I find it ironic that Hume ultimately “concluded that no theory of reality is possible” for human beings who are relegated to their own experience – finite and limited as it is. Yet, he was willing (dare I say eager) to draw sharp lines and concrete conclusions on ultimate matters, like whether God or miracles are possible.

On his conclusion that we are incapable of objectively establishing a theory of reality, he seems to recognize the humility of the human condition. But then, he ploughs ahead (damn the torpedo’s!) to ultimate conclusions about the existence of God and miracles. He should have stopped humbly at the recognition of the finitude and limitation of the human mind.

Given Hume’s convictions on the limitations of human ability to know reality, it’s curious that he took on arguments refuting the existence of God at all. Why bother? (Unless satire is the actual point.)

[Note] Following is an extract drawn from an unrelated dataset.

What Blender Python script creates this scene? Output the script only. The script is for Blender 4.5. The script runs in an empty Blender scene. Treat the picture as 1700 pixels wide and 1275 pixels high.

I actually agree with Hume that “humans are creatures more of sensitive and practical sentiment than of reason” (a summary of Hume’s thought). Jonathan Haidt, a psychologist and agnostic, makes the same point in his book, The Righteous Mind: Why Good People Are Divided by Politics and Religion.


Overreliance on the human ability to reason is misplaced. We don’t seem to reason to know truth as much as to support our conceptions and commitment to the truth that we favor. We seem to arrive at our conceptions of the truth more intuitively, and maybe more emotionally, than we care to admit.

Yet, I believe that truth is absolute, and truth is knowable. It’s just that we (humans) might not know when we know it, and we might suppose we do know it when we don’t.

Unlike Hume, I believe in the necessity of a Creator God in Whom absolute truth and reality resides. We did not create the universe, so who or what did?

I don’t believe it was a what, because everything we know about the universe is that it seems to have had a beginning (says Hawking). It turns out that even a multiverse (an infinite panoply of universes) must have a beginning also (says Borde, Guth and Valenkin).

For something to have initiated a universe (or a multiverse), it would have to be transcendent and to have agency – the ability to initiate an action that is not caused mechanically by another action. This is the Christian conception of God. The existence of God makes more sense of the universe and our experience in it to me than the absence of God.

We, being part and parcel of the universe with a beginning a finite time ago, are unable, on our own, to transcend it. If a transcendent God exists, He would have to initiate the contact with us for us to know anything about Him, including the fact of His existence.

Such a God would also have to build into us some ability to understand such transcendence. We would not come by it ourselves, limited as we are to the material universe in which our existence is confined.  

None of these things proves that God exists any more than Hume’s strong repulsion of Christianity and “religionists” proves that God does not exist and that miracles do not happen. All of this is simply groundwork for getting to a starting place from which we might consider the proposition of the existence of God and of the Christian conception of God.

Ultimately, we can’t rely on miracles. They don’t tell us much other than to suggest some reality beyond the limits of our natural world. We also can’t say definitively, as Hume tried to argue, that they don’t happen.

On Hume’s argument, a marvelous event that happened only once in human experience, and never happened again, such as the beginning of a universe – which occurred only one time in the last 13 to 14 Billion years – is so unlikely to have happened that only a miracle might justify believing it. According to Hume, we shouldn’t believe it, though every human being in existence is gullible enough to embrace it.

Well, I do believe in our universe, and that miracle leaves me open to believing in a God who might have created it. I don’t believe that is the end of the discussion, but it gets us somewhere near the beginning of it, perhaps.


[1] All references and quotations in this article are taken from Hume’s work, On Miracles, Section X. Part 1.